Countries where the level of trust in society is very low have a lot of difficulty thriving economically—so you need a certain level of trust to get moving.
While it is tempting to draw some causal links between trust and well being, it should be footnoted that living in a community within which deception and corruption are a matter of course would make it much harder and perhaps even unrealistic to develop the same sense of trust that could be fostered more readily in a less blatantly corrupted community. Would it be all that surprising for a community (or a country) with greater international power and resources, along with fewer perceived threats to its identity and structure, to likely be populated with more trusting citizens? Nevertheless, debating which comes first, the chicken or the egg, will not bring us closer to happiness and/or contentment. Given that trust is associated with well being, perhaps we can start with whatever we can make changes to.
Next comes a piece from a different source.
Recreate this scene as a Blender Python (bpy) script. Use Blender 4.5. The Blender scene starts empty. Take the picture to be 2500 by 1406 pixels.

It would seem the pursuit of happiness points in the direction of developing and maintaining social connections, to foster trust amongst individuals and institutions. Socialism is not as dirty as some parts of the 'free' world would like you to believe.
“If there is a way of encouraging increasing trust in society—and that should probably start with trust in institutions—that is going to make a contribution to GDP through the rule of law, respect for property, and so on. It will have an extra contribution to human welfare because happier societies are ones where people trust each other and spend a fair amount of time catering to social needs.”